Directions for this task
Repeat every line exactly, keeping the pictures out of the copy.

Provided material
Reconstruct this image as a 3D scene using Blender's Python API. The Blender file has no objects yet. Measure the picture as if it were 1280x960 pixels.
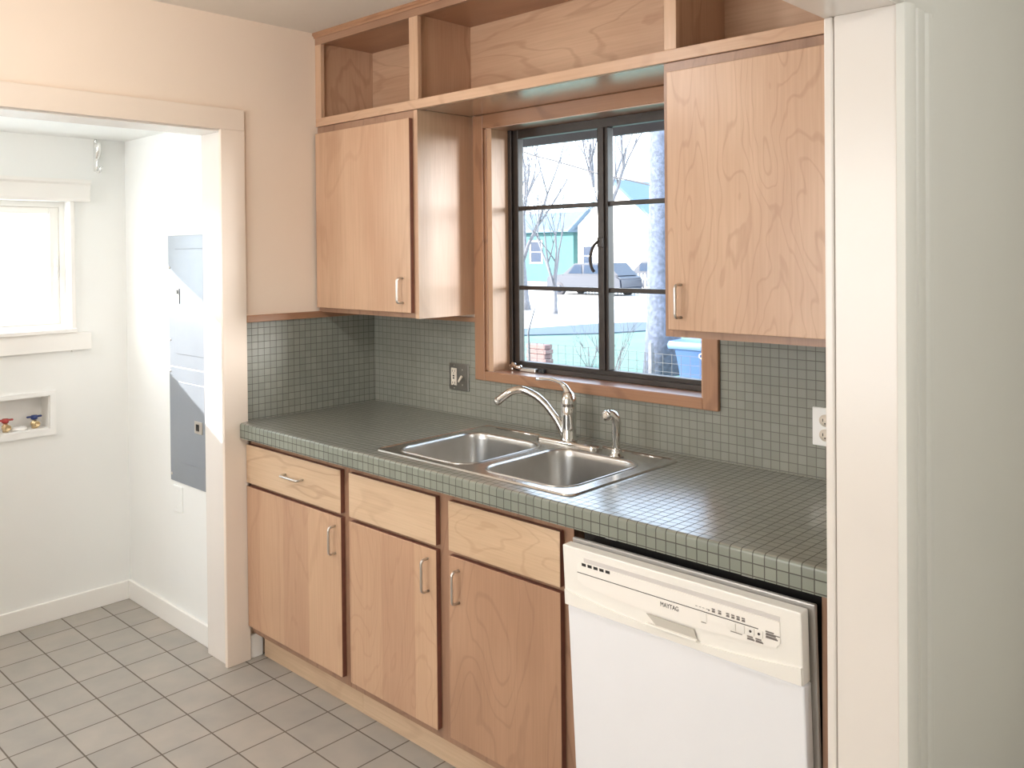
import bpy, bmesh, math, random
from mathutils import Vector, Matrix, Euler, noise
random.seed(7)
PI = math.pi
R = math.radians
scene = bpy.context.scene
COL = scene.collection

# ------------------------------------------------------------------ materials
def srgb(r, g, b):
    f = lambda c: (c/255/12.92 if c/255 <= .04045 else ((c/255+.055)/1.055)**2.4)
    return (f(r), f(g), f(b), 1)

class NT:
    def __init__(s, name):
        s.m = bpy.data.materials.new(name); s.m.use_nodes = True
        s.t = s.m.node_tree; s.t.nodes.clear()
        s.out = s.t.nodes.new('ShaderNodeOutputMaterial')
        s.b = s.t.nodes.new('ShaderNodeBsdfPrincipled')
        s.t.links.new(s.b.outputs[0], s.out.inputs[0])
    def n(s, typ, **kw):
        nd = s.t.nodes.new(typ)
        for k, v in kw.items():
            if k.startswith('i_'):
                key = k[2:]
                key = int(key) if key.isdigit() else key.replace('_', ' ')
                nd.inputs[key].default_value = v
            else:
                setattr(nd, k, v)
        return nd
    def l(s, a, b): s.t.links.new(a, b)
    def setp(s, **kw):
        for k, v in kw.items(): s.b.inputs[k.replace('_', ' ')].default_value = v
    def ramp(s, fac, stops):
        r = s.n('ShaderNodeValToRGB'); e = r.color_ramp.elements
        while len(e) < len(stops): e.new(.5)
        for i, (p, c) in enumerate(stops): e[i].position = p; e[i].color = c
        s.l(fac, r.inputs[0]); return r.outputs[0]
    def mix(s, fac, a, b, mode='MIX'):
        m = s.n('ShaderNodeMix', data_type='RGBA', blend_type=mode)
        for inp, v in ((0, fac), (6, a), (7, b)):
            if hasattr(v, 'is_linked'): s.l(v, m.inputs[inp])
            else: m.inputs[inp].default_value = v
        return m.outputs[2]
    def bump(s, h, strength, dist=.001):
        b = s.n('ShaderNodeBump'); b.inputs['Strength'].default_value = strength
        b.inputs['Distance'].default_value = dist
        s.l(h, b.inputs['Height']); s.l(b.outputs[0], s.b.inputs['Normal'])

def plain(name, col, rough=.5, metal=0, var=.04, scale=8, bump=0, bscale=60, spec=.5, coat=0):
    t = NT(name); t.setp(Roughness=rough, Metallic=metal)
    t.b.inputs['Specular IOR Level'].default_value = spec
    t.b.inputs['Coat Weight'].default_value = coat; t.b.inputs['Coat Roughness'].default_value = rough
    if coat == 1: t.b.inputs['Coat IOR'].default_value = 2.2
    tc = t.n('ShaderNodeTexCoord')
    nz = t.n('ShaderNodeTexNoise', i_Scale=scale, i_Detail=3.0); t.l(tc.outputs['Object'], nz.inputs['Vector'])
    lo = tuple(c*(1-var) for c in col[:3])+(1,); hi = tuple(min(1, c*(1+var)) for c in col[:3])+(1,)
    t.l(t.ramp(nz.outputs[0], [(.3, lo), (.7, hi)]), t.b.inputs['Base Color'])
    if bump:
        n2 = t.n('ShaderNodeTexNoise', i_Scale=bscale, i_Detail=4.0); t.l(tc.outputs['Object'], n2.inputs['Vector'])
        t.bump(n2.outputs[0], bump, .002)
    return t.m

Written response
Reconstruct this image as a 3D scene using Blender's Python API. The Blender file has no objects yet. Measure the picture as if it were 1280x960 pixels.
import bpy, bmesh, math, random
from mathutils import Vector, Matrix, Euler, noise
random.seed(7)
PI = math.pi
R = math.radians
scene = bpy.context.scene
COL = scene.collection

# ------------------------------------------------------------------ materials
def srgb(r, g, b):
    f = lambda c: (c/255/12.92 if c/255 <= .04045 else ((c/255+.055)/1.055)**2.4)
    return (f(r), f(g), f(b), 1)

class NT:
    def __init__(s, name):
        s.m = bpy.data.materials.new(name); s.m.use_nodes = True
        s.t = s.m.node_tree; s.t.nodes.clear()
        s.out = s.t.nodes.new('ShaderNodeOutputMaterial')
        s.b = s.t.nodes.new('ShaderNodeBsdfPrincipled')
        s.t.links.new(s.b.outputs[0], s.out.inputs[0])
    def n(s, typ, **kw):
        nd = s.t.nodes.new(typ)
        for k, v in kw.items():
            if k.startswith('i_'):
                key = k[2:]
                key = int(key) if key.isdigit() else key.replace('_', ' ')
                nd.inputs[key].default_value = v
            else:
                setattr(nd, k, v)
        return nd
    def l(s, a, b): s.t.links.new(a, b)
    def setp(s, **kw):
        for k, v in kw.items(): s.b.inputs[k.replace('_', ' ')].default_value = v
    def ramp(s, fac, stops):
        r = s.n('ShaderNodeValToRGB'); e = r.color_ramp.elements
        while len(e) < len(stops): e.new(.5)
        for i, (p, c) in enumerate(stops): e[i].position = p; e[i].color = c
        s.l(fac, r.inputs[0]); return r.outputs[0]
    def mix(s, fac, a, b, mode='MIX'):
        m = s.n('ShaderNodeMix', data_type='RGBA', blend_type=mode)
        for inp, v in ((0, fac), (6, a), (7, b)):
            if hasattr(v, 'is_linked'): s.l(v, m.inputs[inp])
            else: m.inputs[inp].default_value = v
        return m.outputs[2]
    def bump(s, h, strength, dist=.001):
        b = s.n('ShaderNodeBump'); b.inputs['Strength'].default_value = strength
        b.inputs['Distance'].default_value = dist
        s.l(h, b.inputs['Height']); s.l(b.outputs[0], s.b.inputs['Normal'])

def plain(name, col, rough=.5, metal=0, var=.04, scale=8, bump=0, bscale=60, spec=.5, coat=0):
    t = NT(name); t.setp(Roughness=rough, Metallic=metal)
    t.b.inputs['Specular IOR Level'].default_value = spec
    t.b.inputs['Coat Weight'].default_value = coat; t.b.inputs['Coat Roughness'].default_value = rough
    if coat == 1: t.b.inputs['Coat IOR'].default_value = 2.2
    tc = t.n('ShaderNodeTexCoord')
    nz = t.n('ShaderNodeTexNoise', i_Scale=scale, i_Detail=3.0); t.l(tc.outputs['Object'], nz.inputs['Vector'])
    lo = tuple(c*(1-var) for c in col[:3])+(1,); hi = tuple(min(1, c*(1+var)) for c in col[:3])+(1,)
    t.l(t.ramp(nz.outputs[0], [(.3, lo), (.7, hi)]), t.b.inputs['Base Color'])
    if bump:
        n2 = t.n('ShaderNodeTexNoise', i_Scale=bscale, i_Detail=4.0); t.l(tc.outputs['Object'], n2.inputs['Vector'])
        t.bump(n2.outputs[0], bump, .002)
    return t.m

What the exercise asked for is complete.